*WRITTEN REQUEST*: Return only the lines from the start of the records through the line that contains "col=scene.collection", inclusive; leave out all pictures.

*INFORMATION GIVEN*:
***

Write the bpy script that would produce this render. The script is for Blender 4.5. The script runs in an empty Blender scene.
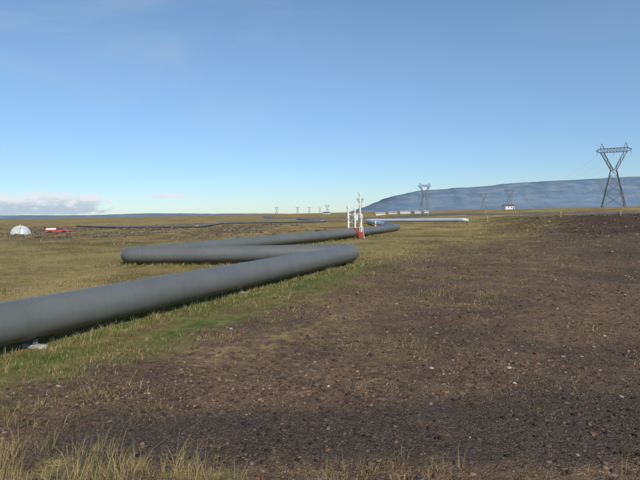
import bpy, math, random
import numpy as np
from mathutils import Vector, Matrix
random.seed(4); rng=np.random.default_rng(7)
scene=bpy.context.scene
col=scene.collection

# ---------------------------------------------------------------- helpers
def link(o,parent=None):
    col.objects.link(o)
    if parent is not None: o.parent=parent
    return o
def tag(o,label=None,cat=None,group=None,kind=None):
    if label: o["label"]=label
    if cat: o["category"]=cat
    if group: o["group"]=group
    if kind: o["kind"]=kind
def mesh_obj(name,verts,faces,mat=None,parent=None,smooth=False,loc=None):
    m=bpy.data.meshes.new(name); m.from_pydata([tuple(v) for v in verts],[],faces); m.update()
    if mat: m.materials.append(mat)
    if smooth: m.polygons.foreach_set("use_smooth",[True]*len(m.polygons))
    o=bpy.data.objects.new(name,m)
    if loc: o.location=loc
    return link(o,parent)
def empty(name,loc,rotz=0,scale=1):
    o=bpy.data.objects.new(name,None); o.empty_display_size=0.5
    o.location=loc; o.rotation_euler=(0,0,rotz); o.scale=(scale,)*3
    return link(o)
class Geo:
    def __init__(s): s.v=[]; s.f=[]
    def add(s,v,f):
        b=len(s.v); s.v+= [tuple(p) for p in v]; s.f+=[tuple(i+b for i in q) for q in f]
    def box(s,c,d,rz=0):
        x,y,z=c; a,b,h=d[0]/2,d[1]/2,d[2]/2; ca,sa=math.cos(rz),math.sin(rz)
        v=[]
        for dz in(-h,h):
            for dx,dy in((-a,-b),(a,-b),(a,b),(-a,b)):
                v.append((x+dx*ca-dy*sa,y+dx*sa+dy*ca,z+dz))
        s.add(v,[(3,2,1,0),(4,5,6,7),(0,1,5,4),(1,2,6,5),(2,3,7,6),(3,0,4,7)])
    def bar(s,p,q,r=0.08,n=4,r2=None):
        p=Vector(p);q=Vector(q);t=(q-p).normalized(); r2=r if r2 is None else r2
        u=t.cross(Vector((0,0,1)))
        if u.length<1e-3:u=Vector((1,0,0))
        u.normalize(); w=t.cross(u)
        v=[]
        for P,R in((p,r),(q,r2)):
            for i in range(n):
                a=2*math.pi*(i+.5)/n; v.append(P+u*math.cos(a)*R+w*math.sin(a)*R)
        s.add(v,[(i,(i+1)%n,n+(i+1)%n,n+i) for i in range(n)]+[tuple(range(n-1,-1,-1)),tuple(range(n,2*n))])
    def lathe(s,prof,c=(0,0,0),n=24,axis='z'):
        v=[];f=[]
        for r,z in prof:
            for i in range(n):
                a=2*math.pi*i/n
                p=(r*math.cos(a),r*math.sin(a),z)
                if axis=='y': p=(p[0],p[2],p[1])
                if axis=='x': p=(p[2],p[0],p[1])
                v.append((p[0]+c[0],p[1]+c[1],p[2]+c[2]))
        for k in range(len(prof)-1):
            for i in range(n):
                f.append((k*n+i,k*n+(i+1)%n,(k+1)*n+(i+1)%n,(k+1)*n+i))
        s.add(v,f)
    def obj(s,name,mat,parent=None,smooth=False,loc=None):
        return mesh_obj(name,s.v,s.f,mat,parent,smooth,loc)
def bevel(o,w=0.02,seg=2):
    m=o.modifiers.new("bevel","BEVEL"); m.width=w; m.segments=seg; m.limit_method='ANGLE'

def hsh(i,j,s):
    n=np.sin(i*127.1+j*311.7+s*74.7)*43758.5453
    return n-np.floor(n)
def vn(x,y,s=0):
    x=np.asarray(x,float);y=np.asarray(y,float)
    i=np.floor(x);j=np.floor(y);fx=x-i;fy=y-j
    fx=fx*fx*(3-2*fx);fy=fy*fy*(3-2*fy)
    a=hsh(i,j,s);b=hsh(i+1,j,s);c=hsh(i,j+1,s);d=hsh(i+1,j+1,s)
    return (a*(1-fx)+b*fx)*(1-fy)+(c*(1-fx)+d*fx)*fy
def fbm(x,y,s=0,o=3):
    t=0;a=.5
    for k in range(o):
        t=t+a*vn(x*2**k,y*2**k,s+k); a*=.5
    return t/(1-.5**o)
def sst(a,b,x):
    t=np.clip((np.asarray(x,float)-a)/(b-a),0,1); return t*t*(3-2*t)

# vegetation boundary: x position of the grass/gravel edge as function of y
BY=[-50,4,8.4,11.7,16.6,24.4,32,39,60,76,100,118,140,4000]
BX=[-20,-7.8,-5.3,-3.2,-1.0,2.6,5.8,10,24,34,42,66,120,6000]
def vegmask(x,y):
    bx=np.interp(y,BY,BX)
    w=1.6+0.15*np.abs(y)
    v=sst(1.1,-1,(x-bx)/w)
    v=np.maximum(v, 0.46*sst(4.6,-1.0,(x-bx)/(w*1.05))*sst(7.8,10.5,y)*sst(75,45,y))
    v=np.maximum(v, 0.42*sst(6.4,5.8,y+0.05*x)*sst(-25,-5,y)*sst(2.5,-1.5,x))
    v=np.maximum(v,0.9*sst(118,138,y))
    return v
def bankmask(x,y):
    e=14*(fbm(x*.08,y*.08,55)-.5)
    return sst(46,66,y+e)*sst(20,38,x+e)*sst(132,116,y)
def gz(x,y):
    x=np.asarray(x,float);y=np.asarray(y,float)
    v=vegmask(x,y)
    far=sst(30,60,y)
    z=0.05*(fbm(x*1.3,y*1.3,3)-.5)+0.14*(fbm(x*.25,y*.25,9)-.5)
    z=z+v*sst(24,40,y+(-x)*0.6)*(0.26*(fbm(x*.45,y*.45,21)-.45))
    z=z+1.25*sst(62,100,y)*sst(26,48,x)+1.4*sst(130,200,y)*sst(60,100,x)
    z=z+bankmask(x,y)*.55*(fbm(x*.22,y*.22,33,4)-.5)
    z=z+far*0.25*(fbm(x*.05,y*.05,5)-.5)
    z=z+sst(250,900,y)*2.2*(fbm(x*.004,y*.006,15)-.5)
    return z
def g1(x,y): return float(gz(x,y))
def lavamask(x,y):
    e=fbm(x*.06,y*.06,81)-.5
    return sst(62,80,y+30*e)*sst(210,150,y)*sst(2,-14,x+20*e)

# ---------------------------------------------------------------- materials
def newmat(name):
    m=bpy.data.materials.new(name); m.use_nodes=True
    nt=m.node_tree; b=nt.nodes["Principled BSDF"]
    return m,nt,b
class N:
    def __init__(s,nt): s.nt=nt
    def node(s,t,**k):
        n=s.nt.nodes.new(t)
        for a,b in k.items(): setattr(n,a,b)
        return n
    def lk(s,a,b): s.nt.links.new(a,b)
    def setin(s,sock,v):
        if hasattr(v,"links"): s.lk(v,sock)
        else: sock.default_value=v
    def math(s,op,a,b=None,clamp=False,c=None):
        n=s.node("ShaderNodeMath",operation=op); n.use_clamp=clamp
        s.setin(n.inputs[0],a)
        if b is not None: s.setin(n.inputs[1],b)
        if c is not None: s.setin(n.inputs[2],c)
        return n.outputs[0]
    def noise(s,vec,scale,det=4,rough=.55,dist=0):
        n=s.node("ShaderNodeTexNoise"); s.lk(vec,n.inputs["Vector"])
        n.inputs["Scale"].default_value=scale;n.inputs["Detail"].default_value=det
        n.inputs["Roughness"].default_value=rough; n.inputs["Distortion"].default_value=dist
        return n.outputs["Fac"]
    def ramp(s,fac,stops,interp='LINEAR'):
        n=s.node("ShaderNodeValToRGB"); n.color_ramp.interpolation=interp
        e=n.color_ramp.elements
        while len(e)<len(stops): e.new(.5)
        for q,(p,c) in zip(e,stops):
            q.position=p; q.color=(c[0],c[1],c[2],1) if not isinstance(c,(int,float)) else (c,c,c,1)
        s.setin(n.inputs[0],fac); return n.outputs[0]
    def mix(s,f,a,b,mode='MIX'):
        n=s.node("ShaderNodeMix",data_type='RGBA',blend_type=mode)
        s.setin(n.inputs[0],f)
        for sock,v in((n.inputs[6],a),(n.inputs[7],b)):
            if isinstance(v,tuple): v=(v[0],v[1],v[2],1)
            s.setin(sock,v)
        return n.outputs[2]
    def smooth(s,x,a,b,lo=0.,hi=1.):
        n=s.node("ShaderNodeMapRange",interpolation_type='SMOOTHSTEP')
        s.setin(n.inputs[0],x); n.inputs[1].default_value=a;n.inputs[2].default_value=b
        n.inputs[3].default_value=lo;n.inputs[4].default_value=hi
        return n.outputs[0]
    def attr(s,name):
        return s.node("ShaderNodeAttribute",attribute_name=name)
    def coord(s,scale=(1,1,1),out="Object"):
        t=s.node("ShaderNodeTexCoord"); mp=s.node("ShaderNodeMapping")
        mp.inputs["Scale"].default_value=scale
        s.lk(t.outputs[out],mp.inputs[0]); return mp.outputs[0]
    def bump(s,h,st,dist,normal=None):
        n=s.node("ShaderNodeBump"); n.inputs["Strength"].default_value=st; n.inputs["Distance"].default_value=dist
        s.lk(h,n.inputs["Height"])
        if normal is not None: s.lk(normal,n.inputs["Normal"])
        return n.outputs[0]
def paint(name,c,rough=.6,var=.15,scale=3,metal=0,brown_tone=(.12,.09,.06),dirtamt=.25,bumps=0.0):
    m,nt,b=newmat(name); n=N(nt); v=n.coord()
    a=n.noise(v,scale,5,.6); f=n.smooth(a,.35,.7)
    base=n.mix(n.math('MULTIPLY',f,var),c,tuple(x*.6 for x in c))
    d=n.smooth(n.noise(v,scale*2.7,6,.7),.5,.75)
    base=n.mix(n.math('MULTIPLY',d,dirtamt),base,brown_tone)
    n.lk(base,b.inputs["Base Color"]); b.inputs["Roughness"].default_value=rough; b.inputs["Metallic"].default_value=metal
    if bumps: n.lk(n.bump(n.noise(v,scale*12,4),bumps,.02),b.inputs["Normal"])
    return m

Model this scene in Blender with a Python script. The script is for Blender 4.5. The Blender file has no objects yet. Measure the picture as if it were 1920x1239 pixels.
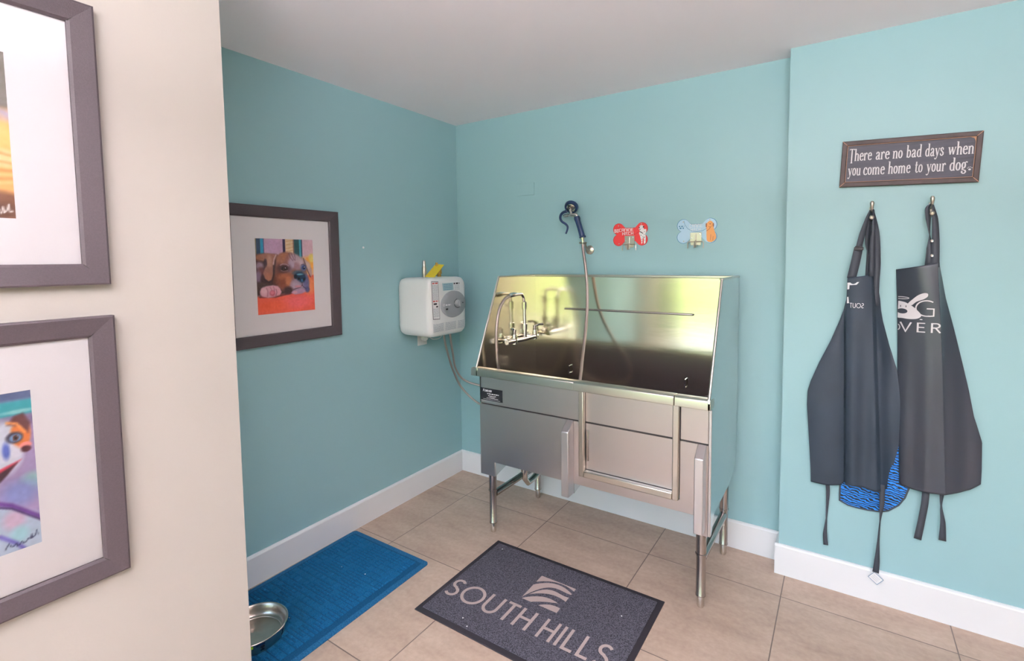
import bpy, bmesh, math, random
import numpy as np
from mathutils import Vector, Matrix, noise as mnoise
random.seed(7)
PI = math.pi
SC = bpy.context.scene
COL = SC.collection

# ------------------------------------------------------------------ camera
cam = bpy.data.objects.new('camera', bpy.data.cameras.new('camera'))
COL.objects.link(cam)
RT = Vector((0.84123212, 0.54058038, -0.01006827))
UP = Vector((-0.02737483, 0.06118279, 0.99775111))
FW = Vector((-0.53998069, 0.83906467, -0.06626722))
cam.matrix_world = Matrix(((RT.x, UP.x, -FW.x, 2.29209), (RT.y, UP.y, -FW.y, -2.66950),
                           (RT.z, UP.z, -FW.z, 1.50643), (0, 0, 0, 1)))
cam.data.sensor_width = 36.0
cam.data.sensor_fit = 'HORIZONTAL'
cam.data.lens = 36.0 * 923.92 / 1920.0
cam.data.shift_x = -28.345 / 1920.0
cam.data.shift_y = -70.458 / 1920.0
cam.data.clip_start = 0.02
SC.camera = cam

# ------------------------------------------------------------------ world, light, exposure
SC.view_settings.view_transform = 'Standard'
SC.view_settings.look = 'None'
SC.view_settings.gamma = 1.0
SC.view_settings.use_curve_mapping = False
SC.view_settings.exposure = 0.33
W = bpy.data.worlds.new('world'); SC.world = W; W.use_nodes = True
wn = W.node_tree; wn.nodes.clear()
sky = wn.nodes.new('ShaderNodeTexSky')
sky.sky_type = 'NISHITA'; sky.sun_disc = False
sky.sun_elevation = math.radians(48); sky.sun_rotation = math.radians(20)
sky.air_density = 1.0; sky.dust_density = 3.0
bg = wn.nodes.new('ShaderNodeBackground'); bg.inputs['Strength'].default_value = 1.5
wo = wn.nodes.new('ShaderNodeOutputWorld')
wn.links.new(sky.outputs[0], bg.inputs['Color']); wn.links.new(bg.outputs[0], wo.inputs['Surface'])

def area_light(name, loc, rot, sx, sy, power, color, portal=False, shape='RECTANGLE'):
    d = bpy.data.lights.new(name, 'AREA'); d.shape = shape; d.size = sx
    if shape == 'RECTANGLE': d.size_y = sy
    d.energy = power; d.color = color
    if portal: d.cycles.is_portal = True
    o = bpy.data.objects.new(name, d); COL.objects.link(o)
    o.location = loc; o.rotation_euler = rot
    return o
area_light('window_portal', (1.9, -4.62, 1.17), (PI / 2, 0, 0), 3.6, 2.2, 1, (1, 1, 1), portal=True)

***

*SOLUTION FOR THIS TASK*:
Write the bpy script that would produce this render. The script is for Blender 4.5. The script runs in an empty Blender scene.
import bpy, math, random
import numpy as np
from mathutils import Vector, Matrix
random.seed(4); rng=np.random.default_rng(7)
scene=bpy.context.scene
col=scene.collection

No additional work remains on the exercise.